** start Given data **

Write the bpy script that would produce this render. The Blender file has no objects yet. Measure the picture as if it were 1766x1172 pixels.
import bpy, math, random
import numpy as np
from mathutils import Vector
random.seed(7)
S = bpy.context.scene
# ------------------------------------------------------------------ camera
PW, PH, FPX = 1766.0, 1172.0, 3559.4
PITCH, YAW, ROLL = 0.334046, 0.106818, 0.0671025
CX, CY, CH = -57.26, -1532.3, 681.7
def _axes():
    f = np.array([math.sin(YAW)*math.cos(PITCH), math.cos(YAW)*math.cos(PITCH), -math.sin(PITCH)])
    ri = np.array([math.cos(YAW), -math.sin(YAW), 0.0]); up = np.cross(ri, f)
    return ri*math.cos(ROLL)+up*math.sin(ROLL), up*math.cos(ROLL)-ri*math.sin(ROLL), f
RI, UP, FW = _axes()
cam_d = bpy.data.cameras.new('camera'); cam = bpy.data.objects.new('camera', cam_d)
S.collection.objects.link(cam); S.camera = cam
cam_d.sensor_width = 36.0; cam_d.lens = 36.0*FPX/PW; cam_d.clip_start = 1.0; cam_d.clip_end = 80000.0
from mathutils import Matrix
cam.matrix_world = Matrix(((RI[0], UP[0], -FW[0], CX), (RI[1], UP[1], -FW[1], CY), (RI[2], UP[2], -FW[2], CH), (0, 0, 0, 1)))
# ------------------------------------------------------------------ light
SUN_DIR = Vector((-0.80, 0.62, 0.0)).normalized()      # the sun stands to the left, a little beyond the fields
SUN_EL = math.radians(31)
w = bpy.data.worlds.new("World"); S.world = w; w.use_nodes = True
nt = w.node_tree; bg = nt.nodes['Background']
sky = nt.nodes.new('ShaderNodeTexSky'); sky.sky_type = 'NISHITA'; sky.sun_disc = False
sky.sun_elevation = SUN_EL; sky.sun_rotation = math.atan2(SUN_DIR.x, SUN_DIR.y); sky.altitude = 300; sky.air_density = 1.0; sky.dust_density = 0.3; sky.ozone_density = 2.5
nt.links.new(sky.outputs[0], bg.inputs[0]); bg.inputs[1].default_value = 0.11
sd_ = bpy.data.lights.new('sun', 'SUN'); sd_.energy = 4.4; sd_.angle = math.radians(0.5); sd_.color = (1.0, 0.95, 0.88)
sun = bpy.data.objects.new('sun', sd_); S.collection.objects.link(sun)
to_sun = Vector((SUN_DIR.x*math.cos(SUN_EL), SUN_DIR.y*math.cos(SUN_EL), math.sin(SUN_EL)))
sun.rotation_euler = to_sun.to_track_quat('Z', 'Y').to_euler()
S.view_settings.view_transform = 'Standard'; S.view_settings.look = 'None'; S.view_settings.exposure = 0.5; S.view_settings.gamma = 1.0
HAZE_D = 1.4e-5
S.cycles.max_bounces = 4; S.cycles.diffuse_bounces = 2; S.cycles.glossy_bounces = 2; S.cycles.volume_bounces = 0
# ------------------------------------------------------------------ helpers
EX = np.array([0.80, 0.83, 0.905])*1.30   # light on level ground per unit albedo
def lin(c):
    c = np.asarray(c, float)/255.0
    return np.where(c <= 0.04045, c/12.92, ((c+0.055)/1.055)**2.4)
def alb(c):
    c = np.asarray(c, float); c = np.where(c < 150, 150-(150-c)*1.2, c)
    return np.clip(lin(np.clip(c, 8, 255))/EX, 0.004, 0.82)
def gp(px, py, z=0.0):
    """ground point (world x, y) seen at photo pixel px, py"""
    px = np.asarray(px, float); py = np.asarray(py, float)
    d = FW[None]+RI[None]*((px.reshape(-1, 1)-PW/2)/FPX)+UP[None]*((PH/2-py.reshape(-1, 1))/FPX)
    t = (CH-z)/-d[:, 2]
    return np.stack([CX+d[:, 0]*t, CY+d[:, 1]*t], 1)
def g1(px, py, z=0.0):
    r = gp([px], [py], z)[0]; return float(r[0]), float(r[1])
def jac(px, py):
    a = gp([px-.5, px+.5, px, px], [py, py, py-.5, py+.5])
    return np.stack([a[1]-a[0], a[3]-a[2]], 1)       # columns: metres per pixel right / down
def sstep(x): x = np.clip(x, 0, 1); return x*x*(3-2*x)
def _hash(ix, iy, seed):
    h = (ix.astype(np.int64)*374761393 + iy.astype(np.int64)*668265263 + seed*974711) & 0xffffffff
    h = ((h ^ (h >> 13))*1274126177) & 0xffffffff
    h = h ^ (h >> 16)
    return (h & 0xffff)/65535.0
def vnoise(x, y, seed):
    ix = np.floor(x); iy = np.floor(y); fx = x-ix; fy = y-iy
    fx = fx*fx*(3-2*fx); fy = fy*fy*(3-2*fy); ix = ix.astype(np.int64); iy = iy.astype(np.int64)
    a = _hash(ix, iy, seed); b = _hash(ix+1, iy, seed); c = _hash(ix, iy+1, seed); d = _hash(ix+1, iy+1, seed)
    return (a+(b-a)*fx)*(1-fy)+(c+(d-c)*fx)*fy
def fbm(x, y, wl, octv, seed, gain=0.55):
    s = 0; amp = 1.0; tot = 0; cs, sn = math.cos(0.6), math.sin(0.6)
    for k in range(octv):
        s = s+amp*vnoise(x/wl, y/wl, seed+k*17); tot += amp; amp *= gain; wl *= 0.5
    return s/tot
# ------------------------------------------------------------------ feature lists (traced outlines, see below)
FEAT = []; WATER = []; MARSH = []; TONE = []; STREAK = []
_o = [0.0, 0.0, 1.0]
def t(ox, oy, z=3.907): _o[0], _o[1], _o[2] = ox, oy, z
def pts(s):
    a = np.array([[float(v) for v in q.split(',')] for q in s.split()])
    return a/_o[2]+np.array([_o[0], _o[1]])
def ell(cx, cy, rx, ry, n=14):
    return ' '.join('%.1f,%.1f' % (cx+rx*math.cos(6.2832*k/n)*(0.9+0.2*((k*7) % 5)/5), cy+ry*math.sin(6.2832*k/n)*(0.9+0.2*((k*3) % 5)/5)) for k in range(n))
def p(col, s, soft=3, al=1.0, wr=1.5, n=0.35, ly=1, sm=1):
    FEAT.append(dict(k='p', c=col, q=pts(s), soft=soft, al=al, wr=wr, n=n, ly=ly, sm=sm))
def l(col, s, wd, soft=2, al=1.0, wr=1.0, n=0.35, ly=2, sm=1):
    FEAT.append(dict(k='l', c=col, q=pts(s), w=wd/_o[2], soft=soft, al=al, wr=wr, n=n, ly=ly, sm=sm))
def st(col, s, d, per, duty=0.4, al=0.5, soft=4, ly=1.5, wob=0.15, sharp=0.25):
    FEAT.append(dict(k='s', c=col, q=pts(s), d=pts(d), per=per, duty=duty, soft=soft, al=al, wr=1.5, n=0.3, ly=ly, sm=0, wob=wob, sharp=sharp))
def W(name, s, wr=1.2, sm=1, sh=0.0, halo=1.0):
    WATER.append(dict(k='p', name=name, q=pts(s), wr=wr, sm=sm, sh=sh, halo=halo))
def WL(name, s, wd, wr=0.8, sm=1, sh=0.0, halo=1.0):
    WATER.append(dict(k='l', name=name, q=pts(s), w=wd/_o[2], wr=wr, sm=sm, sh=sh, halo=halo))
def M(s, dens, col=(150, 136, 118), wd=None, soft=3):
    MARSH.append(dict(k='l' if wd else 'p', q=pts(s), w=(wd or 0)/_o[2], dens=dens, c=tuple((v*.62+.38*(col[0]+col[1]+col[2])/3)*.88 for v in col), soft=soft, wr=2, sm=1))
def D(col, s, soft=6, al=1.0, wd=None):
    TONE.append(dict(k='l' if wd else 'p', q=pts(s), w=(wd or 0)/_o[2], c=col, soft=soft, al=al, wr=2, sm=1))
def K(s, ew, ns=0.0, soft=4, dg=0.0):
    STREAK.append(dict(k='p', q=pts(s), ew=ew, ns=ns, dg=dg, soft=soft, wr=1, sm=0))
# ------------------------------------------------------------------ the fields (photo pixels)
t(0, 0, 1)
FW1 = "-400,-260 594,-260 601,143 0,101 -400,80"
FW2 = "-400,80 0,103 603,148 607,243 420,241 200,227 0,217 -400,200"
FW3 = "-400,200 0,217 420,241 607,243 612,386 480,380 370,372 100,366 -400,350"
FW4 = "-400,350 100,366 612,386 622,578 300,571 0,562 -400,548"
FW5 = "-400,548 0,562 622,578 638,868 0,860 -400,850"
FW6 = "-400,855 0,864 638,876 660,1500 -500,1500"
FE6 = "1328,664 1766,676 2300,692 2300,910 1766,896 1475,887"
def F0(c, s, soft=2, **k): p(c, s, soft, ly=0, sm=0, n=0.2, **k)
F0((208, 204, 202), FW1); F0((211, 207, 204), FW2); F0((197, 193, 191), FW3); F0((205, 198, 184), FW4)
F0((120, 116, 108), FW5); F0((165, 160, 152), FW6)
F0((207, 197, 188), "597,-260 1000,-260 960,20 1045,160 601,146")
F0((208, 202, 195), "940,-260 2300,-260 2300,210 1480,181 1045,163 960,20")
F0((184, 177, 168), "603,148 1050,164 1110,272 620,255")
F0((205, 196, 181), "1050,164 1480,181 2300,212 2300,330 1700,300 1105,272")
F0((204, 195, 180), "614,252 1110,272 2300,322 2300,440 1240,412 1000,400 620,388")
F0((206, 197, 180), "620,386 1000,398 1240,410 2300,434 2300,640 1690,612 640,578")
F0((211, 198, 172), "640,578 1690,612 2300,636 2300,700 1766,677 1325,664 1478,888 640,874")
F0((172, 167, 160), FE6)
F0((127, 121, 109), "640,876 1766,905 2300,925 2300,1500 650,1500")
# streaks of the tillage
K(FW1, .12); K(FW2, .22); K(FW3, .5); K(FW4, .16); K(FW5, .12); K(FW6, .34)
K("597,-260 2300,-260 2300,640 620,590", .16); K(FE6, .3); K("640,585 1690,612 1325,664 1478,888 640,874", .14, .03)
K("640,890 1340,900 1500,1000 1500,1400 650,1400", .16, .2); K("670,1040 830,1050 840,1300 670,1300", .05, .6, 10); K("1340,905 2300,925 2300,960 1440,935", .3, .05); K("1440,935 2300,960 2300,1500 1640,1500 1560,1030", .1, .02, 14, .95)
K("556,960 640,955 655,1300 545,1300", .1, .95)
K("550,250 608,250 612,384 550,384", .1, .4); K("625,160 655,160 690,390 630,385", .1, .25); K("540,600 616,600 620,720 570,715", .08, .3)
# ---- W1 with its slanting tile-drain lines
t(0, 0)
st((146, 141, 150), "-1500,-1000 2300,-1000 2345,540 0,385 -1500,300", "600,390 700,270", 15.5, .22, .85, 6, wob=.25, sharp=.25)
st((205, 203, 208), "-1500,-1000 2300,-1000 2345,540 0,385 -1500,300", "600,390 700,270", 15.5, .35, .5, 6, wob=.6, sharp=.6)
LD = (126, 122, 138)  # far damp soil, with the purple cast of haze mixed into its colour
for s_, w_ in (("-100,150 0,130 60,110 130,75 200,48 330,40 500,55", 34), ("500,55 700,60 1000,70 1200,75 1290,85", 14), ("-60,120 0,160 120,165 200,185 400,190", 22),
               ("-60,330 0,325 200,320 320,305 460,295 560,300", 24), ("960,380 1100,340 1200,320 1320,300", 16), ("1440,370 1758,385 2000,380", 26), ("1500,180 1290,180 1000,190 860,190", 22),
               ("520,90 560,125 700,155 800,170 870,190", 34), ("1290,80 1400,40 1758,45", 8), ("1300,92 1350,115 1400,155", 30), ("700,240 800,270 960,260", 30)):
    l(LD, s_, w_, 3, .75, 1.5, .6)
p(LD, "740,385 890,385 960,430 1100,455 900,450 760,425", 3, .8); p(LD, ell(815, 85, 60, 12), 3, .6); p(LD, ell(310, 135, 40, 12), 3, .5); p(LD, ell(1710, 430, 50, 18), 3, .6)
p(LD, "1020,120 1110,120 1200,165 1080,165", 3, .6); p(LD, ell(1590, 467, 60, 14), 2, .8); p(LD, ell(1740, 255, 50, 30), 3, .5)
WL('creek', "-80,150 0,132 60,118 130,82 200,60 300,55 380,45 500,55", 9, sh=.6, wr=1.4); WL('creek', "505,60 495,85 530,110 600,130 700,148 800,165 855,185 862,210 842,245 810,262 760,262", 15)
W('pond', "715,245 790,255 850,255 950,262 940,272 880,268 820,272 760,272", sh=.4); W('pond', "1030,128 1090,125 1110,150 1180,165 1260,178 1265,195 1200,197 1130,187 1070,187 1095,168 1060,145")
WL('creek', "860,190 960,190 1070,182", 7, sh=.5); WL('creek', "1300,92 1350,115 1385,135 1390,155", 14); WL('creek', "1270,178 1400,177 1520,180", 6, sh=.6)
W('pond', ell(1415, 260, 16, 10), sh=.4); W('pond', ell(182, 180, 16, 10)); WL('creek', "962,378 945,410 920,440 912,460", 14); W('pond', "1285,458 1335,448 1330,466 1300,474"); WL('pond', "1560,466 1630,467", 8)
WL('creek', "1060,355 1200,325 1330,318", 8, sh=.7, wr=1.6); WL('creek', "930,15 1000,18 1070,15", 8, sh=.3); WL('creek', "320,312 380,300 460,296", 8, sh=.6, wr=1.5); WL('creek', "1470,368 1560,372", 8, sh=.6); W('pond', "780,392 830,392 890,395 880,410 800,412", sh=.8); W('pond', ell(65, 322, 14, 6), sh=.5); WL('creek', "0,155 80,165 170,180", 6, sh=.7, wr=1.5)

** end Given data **

▶ **Given instruction**: Search the listing for the string "pixels". Copy each line where it turns up.

▶ **Exercise response**:
Write the bpy script that would produce this render. The Blender file has no objects yet. Measure the picture as if it were 1766x1172 pixels.
# ------------------------------------------------------------------ the fields (photo pixels)